Exercise details
Pick out and copy every line below that has the word "picture".

□ □ □ □ □ □ □

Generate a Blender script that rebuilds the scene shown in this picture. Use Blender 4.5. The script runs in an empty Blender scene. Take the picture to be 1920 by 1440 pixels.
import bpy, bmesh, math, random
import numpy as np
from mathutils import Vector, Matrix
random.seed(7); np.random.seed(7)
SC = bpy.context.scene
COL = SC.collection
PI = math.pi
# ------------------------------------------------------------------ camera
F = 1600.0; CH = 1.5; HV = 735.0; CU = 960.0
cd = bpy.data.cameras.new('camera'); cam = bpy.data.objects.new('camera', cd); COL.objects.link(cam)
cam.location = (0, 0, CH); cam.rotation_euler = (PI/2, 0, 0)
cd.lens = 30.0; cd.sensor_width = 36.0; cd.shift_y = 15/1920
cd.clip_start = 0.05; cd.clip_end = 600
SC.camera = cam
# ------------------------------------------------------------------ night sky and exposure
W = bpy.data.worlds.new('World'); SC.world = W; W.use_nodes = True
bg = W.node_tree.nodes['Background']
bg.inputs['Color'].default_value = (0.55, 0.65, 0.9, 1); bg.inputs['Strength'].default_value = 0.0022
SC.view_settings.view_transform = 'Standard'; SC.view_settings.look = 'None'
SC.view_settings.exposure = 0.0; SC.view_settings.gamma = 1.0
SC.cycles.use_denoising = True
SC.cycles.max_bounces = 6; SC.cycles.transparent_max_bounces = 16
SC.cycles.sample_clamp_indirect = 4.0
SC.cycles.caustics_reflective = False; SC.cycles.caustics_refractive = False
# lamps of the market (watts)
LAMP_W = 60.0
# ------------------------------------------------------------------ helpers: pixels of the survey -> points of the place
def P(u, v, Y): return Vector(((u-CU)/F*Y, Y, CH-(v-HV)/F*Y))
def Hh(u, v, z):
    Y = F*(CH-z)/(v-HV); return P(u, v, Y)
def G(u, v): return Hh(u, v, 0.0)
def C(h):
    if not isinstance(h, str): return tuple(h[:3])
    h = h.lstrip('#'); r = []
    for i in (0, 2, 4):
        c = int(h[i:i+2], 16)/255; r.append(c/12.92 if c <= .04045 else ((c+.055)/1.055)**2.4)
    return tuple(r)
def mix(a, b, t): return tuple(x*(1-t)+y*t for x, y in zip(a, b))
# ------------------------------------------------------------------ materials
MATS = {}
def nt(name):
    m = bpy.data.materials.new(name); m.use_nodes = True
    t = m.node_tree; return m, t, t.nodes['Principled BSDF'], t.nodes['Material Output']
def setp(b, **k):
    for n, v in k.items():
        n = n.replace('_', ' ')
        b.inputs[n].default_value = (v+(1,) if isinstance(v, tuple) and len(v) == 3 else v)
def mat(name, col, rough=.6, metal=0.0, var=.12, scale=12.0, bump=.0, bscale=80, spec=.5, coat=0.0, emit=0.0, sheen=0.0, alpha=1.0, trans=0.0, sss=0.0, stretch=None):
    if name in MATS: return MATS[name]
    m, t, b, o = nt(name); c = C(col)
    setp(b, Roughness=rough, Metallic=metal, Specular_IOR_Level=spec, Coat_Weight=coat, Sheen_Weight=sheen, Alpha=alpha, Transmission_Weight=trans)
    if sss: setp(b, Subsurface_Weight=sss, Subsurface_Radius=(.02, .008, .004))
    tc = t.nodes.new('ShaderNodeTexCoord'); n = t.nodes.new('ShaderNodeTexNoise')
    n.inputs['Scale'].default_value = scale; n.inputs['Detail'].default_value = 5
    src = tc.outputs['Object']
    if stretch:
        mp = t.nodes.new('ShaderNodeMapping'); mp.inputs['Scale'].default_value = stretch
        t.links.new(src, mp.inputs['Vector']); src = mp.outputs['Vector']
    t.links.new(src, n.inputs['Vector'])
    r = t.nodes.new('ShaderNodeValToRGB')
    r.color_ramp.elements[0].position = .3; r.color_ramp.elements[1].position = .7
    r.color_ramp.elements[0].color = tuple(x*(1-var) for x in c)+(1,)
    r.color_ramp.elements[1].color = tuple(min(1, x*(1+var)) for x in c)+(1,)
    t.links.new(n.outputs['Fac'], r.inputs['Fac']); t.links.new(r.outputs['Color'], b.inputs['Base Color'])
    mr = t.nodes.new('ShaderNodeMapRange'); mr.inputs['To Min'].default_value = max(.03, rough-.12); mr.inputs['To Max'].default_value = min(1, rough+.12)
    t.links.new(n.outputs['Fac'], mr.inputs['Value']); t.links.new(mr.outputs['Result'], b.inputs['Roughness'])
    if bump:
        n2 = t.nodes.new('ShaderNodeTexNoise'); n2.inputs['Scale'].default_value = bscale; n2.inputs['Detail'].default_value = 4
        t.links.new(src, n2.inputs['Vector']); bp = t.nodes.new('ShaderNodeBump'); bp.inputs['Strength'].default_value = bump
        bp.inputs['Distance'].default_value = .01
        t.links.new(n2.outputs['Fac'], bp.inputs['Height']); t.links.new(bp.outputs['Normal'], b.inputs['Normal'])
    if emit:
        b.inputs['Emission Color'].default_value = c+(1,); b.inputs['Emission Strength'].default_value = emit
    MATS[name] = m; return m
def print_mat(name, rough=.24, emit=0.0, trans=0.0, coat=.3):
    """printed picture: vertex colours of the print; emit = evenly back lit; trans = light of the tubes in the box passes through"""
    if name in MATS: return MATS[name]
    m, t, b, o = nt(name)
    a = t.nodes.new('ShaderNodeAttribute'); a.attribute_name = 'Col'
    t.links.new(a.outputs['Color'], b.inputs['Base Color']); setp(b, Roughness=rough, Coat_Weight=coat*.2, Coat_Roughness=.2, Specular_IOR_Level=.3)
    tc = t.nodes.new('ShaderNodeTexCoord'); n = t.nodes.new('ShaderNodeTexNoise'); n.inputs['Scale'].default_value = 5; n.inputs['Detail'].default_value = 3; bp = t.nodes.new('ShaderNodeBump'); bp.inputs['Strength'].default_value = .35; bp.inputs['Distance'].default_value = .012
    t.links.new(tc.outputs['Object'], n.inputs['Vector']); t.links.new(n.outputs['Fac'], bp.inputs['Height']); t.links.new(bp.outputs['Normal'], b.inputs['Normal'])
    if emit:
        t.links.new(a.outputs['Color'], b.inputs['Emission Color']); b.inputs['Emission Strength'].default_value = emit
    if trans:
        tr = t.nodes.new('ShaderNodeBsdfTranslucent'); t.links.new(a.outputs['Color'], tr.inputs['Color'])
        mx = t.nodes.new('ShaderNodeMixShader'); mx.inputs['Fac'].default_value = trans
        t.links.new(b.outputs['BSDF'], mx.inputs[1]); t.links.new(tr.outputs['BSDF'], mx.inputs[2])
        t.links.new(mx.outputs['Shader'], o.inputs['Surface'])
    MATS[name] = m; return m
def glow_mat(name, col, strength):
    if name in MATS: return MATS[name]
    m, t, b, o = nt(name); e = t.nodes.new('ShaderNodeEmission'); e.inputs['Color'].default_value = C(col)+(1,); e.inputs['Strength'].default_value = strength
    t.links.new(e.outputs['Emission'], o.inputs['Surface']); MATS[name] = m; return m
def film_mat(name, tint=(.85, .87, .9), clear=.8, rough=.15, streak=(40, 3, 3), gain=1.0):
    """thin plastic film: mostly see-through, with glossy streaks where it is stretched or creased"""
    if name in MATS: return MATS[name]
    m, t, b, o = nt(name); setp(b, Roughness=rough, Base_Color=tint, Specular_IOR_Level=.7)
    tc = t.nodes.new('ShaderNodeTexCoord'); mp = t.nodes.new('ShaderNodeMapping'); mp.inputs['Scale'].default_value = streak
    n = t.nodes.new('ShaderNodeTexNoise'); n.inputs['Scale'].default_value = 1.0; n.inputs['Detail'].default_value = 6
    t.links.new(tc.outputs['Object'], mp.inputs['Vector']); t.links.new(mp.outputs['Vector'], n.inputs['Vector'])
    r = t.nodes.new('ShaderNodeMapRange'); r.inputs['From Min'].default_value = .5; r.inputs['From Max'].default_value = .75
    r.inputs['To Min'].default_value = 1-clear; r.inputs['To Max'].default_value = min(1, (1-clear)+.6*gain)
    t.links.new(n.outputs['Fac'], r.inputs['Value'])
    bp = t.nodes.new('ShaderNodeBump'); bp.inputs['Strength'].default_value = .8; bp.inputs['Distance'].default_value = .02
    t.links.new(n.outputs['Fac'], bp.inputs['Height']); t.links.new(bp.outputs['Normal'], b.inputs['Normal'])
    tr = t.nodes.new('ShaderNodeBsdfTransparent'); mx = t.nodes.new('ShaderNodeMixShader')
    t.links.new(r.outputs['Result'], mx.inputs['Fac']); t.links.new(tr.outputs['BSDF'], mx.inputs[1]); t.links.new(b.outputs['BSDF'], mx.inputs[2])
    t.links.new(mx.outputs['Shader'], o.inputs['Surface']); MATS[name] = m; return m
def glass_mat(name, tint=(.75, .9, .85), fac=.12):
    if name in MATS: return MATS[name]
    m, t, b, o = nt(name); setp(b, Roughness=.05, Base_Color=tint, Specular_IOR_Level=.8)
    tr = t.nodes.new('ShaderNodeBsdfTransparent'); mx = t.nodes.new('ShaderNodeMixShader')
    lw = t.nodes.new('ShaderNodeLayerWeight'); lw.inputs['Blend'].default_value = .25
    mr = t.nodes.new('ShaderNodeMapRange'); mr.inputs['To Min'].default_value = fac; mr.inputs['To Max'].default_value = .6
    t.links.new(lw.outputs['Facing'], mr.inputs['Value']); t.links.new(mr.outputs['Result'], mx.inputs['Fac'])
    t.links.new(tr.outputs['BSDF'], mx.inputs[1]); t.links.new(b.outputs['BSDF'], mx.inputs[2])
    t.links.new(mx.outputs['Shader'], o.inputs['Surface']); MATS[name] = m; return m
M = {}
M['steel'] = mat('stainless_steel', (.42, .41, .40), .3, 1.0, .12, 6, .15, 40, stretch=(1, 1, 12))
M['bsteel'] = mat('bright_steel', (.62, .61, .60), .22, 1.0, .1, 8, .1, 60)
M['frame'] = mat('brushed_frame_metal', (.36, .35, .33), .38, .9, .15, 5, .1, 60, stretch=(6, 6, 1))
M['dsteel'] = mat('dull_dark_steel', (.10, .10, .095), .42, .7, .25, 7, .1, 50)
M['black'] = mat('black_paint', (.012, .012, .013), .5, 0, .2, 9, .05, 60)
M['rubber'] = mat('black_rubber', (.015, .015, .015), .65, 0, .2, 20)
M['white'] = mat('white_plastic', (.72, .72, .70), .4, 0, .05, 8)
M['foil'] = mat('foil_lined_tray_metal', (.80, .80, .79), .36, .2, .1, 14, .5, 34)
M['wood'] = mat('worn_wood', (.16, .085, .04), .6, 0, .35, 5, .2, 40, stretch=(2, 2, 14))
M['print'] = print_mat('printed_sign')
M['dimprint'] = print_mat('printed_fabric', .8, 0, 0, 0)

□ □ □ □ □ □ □

Correct result
Generate a Blender script that rebuilds the scene shown in this picture. Use Blender 4.5. The script runs in an empty Blender scene. Take the picture to be 1920 by 1440 pixels.
    """printed picture: vertex colours of the print; emit = evenly back lit; trans = light of the tubes in the box passes through"""